_Supplied data_
---
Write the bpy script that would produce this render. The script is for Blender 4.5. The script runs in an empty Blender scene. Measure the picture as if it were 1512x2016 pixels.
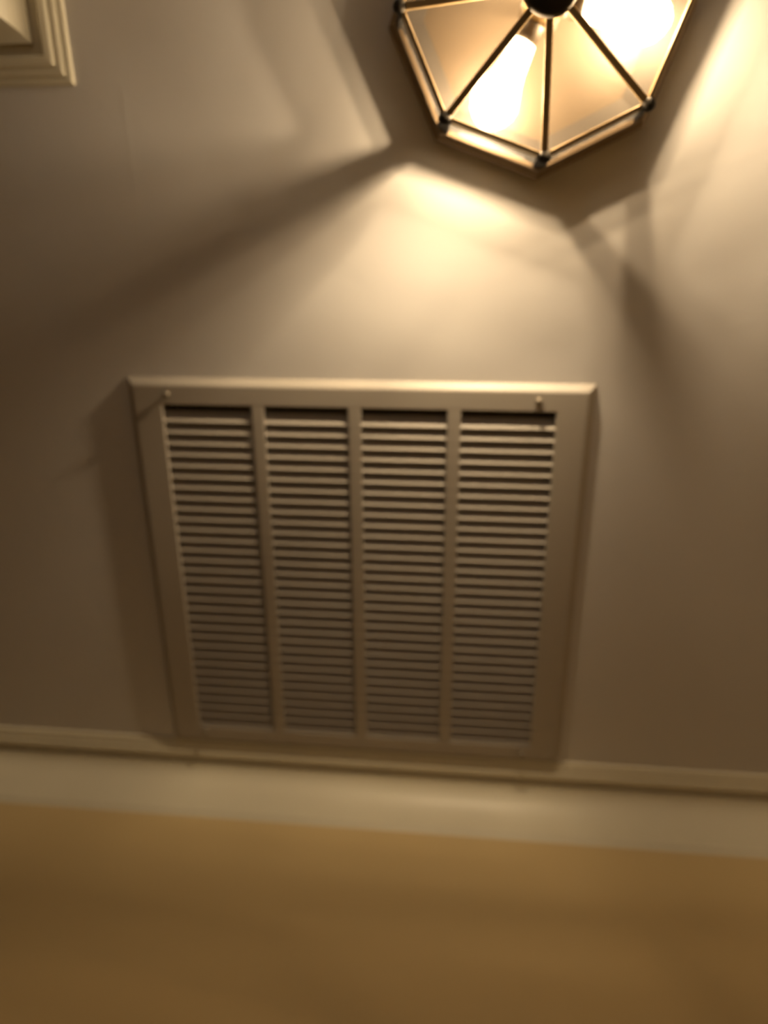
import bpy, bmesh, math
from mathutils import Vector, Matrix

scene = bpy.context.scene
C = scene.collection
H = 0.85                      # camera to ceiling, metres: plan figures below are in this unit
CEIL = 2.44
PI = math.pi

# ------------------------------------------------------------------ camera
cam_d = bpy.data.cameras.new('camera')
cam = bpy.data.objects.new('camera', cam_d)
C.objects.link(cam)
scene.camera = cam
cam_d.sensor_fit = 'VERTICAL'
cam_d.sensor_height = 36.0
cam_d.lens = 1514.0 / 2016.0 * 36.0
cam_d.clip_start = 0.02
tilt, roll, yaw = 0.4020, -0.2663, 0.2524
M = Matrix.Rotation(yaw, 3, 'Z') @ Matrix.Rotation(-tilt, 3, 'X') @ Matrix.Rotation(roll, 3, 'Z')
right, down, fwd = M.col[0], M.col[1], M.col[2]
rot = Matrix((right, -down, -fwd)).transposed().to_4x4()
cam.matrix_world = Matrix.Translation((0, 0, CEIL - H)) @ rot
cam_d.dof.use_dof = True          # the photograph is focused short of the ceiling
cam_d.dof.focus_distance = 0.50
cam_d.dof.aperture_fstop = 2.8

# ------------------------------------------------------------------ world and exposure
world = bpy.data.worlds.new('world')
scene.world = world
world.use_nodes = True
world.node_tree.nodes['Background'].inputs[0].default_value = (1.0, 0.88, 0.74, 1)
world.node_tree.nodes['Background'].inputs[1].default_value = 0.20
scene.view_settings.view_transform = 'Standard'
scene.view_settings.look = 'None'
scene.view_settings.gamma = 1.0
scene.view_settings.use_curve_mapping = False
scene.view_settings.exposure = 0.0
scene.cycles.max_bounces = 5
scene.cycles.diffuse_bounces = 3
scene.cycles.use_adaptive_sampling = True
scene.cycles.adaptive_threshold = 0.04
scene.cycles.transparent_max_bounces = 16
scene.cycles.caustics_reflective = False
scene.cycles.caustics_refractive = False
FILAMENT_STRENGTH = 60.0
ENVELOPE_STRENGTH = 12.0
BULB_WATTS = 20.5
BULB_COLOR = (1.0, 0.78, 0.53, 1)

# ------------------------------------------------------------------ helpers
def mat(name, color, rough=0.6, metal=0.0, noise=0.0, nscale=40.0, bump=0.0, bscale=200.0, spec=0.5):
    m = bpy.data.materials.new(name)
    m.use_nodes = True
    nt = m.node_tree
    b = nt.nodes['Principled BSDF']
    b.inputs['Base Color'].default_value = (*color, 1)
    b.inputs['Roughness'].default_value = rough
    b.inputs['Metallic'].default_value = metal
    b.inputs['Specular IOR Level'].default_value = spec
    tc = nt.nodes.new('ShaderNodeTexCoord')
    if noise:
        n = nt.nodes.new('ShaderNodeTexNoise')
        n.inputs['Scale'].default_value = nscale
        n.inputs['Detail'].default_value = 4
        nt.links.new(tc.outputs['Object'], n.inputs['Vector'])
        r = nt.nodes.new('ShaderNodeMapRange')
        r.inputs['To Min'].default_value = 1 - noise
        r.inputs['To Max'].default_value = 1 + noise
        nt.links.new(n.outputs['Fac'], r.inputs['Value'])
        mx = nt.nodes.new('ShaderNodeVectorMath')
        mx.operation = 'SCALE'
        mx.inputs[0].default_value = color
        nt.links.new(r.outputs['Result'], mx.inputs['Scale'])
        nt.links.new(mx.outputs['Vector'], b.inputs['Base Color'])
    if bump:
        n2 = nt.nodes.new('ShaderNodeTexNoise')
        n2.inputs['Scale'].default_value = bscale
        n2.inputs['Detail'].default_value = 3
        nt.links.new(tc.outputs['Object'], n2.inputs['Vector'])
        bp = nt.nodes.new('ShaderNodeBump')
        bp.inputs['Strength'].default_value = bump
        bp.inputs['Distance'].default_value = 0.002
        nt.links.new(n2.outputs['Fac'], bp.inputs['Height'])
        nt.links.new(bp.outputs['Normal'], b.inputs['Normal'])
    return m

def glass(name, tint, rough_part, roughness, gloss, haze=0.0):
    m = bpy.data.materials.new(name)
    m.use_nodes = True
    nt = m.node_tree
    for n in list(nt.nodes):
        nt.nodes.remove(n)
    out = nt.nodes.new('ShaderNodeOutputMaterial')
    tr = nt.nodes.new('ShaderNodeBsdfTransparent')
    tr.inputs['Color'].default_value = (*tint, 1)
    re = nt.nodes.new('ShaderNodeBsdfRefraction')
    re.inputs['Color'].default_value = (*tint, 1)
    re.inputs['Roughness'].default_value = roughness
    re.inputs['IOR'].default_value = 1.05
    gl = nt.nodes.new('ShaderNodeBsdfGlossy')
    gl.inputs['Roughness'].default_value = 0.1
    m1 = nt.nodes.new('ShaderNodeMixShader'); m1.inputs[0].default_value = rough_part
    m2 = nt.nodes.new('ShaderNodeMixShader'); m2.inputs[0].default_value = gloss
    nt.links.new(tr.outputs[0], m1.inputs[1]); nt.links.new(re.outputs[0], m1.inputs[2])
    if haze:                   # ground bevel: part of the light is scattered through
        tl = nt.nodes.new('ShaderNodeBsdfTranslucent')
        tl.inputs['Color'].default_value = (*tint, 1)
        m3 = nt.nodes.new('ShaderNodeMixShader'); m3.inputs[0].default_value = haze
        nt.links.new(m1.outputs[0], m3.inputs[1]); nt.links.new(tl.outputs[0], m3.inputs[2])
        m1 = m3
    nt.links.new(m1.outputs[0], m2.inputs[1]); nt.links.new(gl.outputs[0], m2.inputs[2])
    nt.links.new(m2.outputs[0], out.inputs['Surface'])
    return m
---
_Directions for this task_
Pictures are excluded: retype only the lines from the beginning of the listing above through the line with "cam_d.dof.aperture_fstop = 2.8", both included.

_Final answer_
Write the bpy script that would produce this render. The script is for Blender 4.5. The script runs in an empty Blender scene. Measure the picture as if it were 1512x2016 pixels.
import bpy, bmesh, math
from mathutils import Vector, Matrix

scene = bpy.context.scene
C = scene.collection
H = 0.85                      # camera to ceiling, metres: plan figures below are in this unit
CEIL = 2.44
PI = math.pi

# ------------------------------------------------------------------ camera
cam_d = bpy.data.cameras.new('camera')
cam = bpy.data.objects.new('camera', cam_d)
C.objects.link(cam)
scene.camera = cam
cam_d.sensor_fit = 'VERTICAL'
cam_d.sensor_height = 36.0
cam_d.lens = 1514.0 / 2016.0 * 36.0
cam_d.clip_start = 0.02
tilt, roll, yaw = 0.4020, -0.2663, 0.2524
M = Matrix.Rotation(yaw, 3, 'Z') @ Matrix.Rotation(-tilt, 3, 'X') @ Matrix.Rotation(roll, 3, 'Z')
right, down, fwd = M.col[0], M.col[1], M.col[2]
rot = Matrix((right, -down, -fwd)).transposed().to_4x4()
cam.matrix_world = Matrix.Translation((0, 0, CEIL - H)) @ rot
cam_d.dof.use_dof = True          # the photograph is focused short of the ceiling
cam_d.dof.focus_distance = 0.50
cam_d.dof.aperture_fstop = 2.8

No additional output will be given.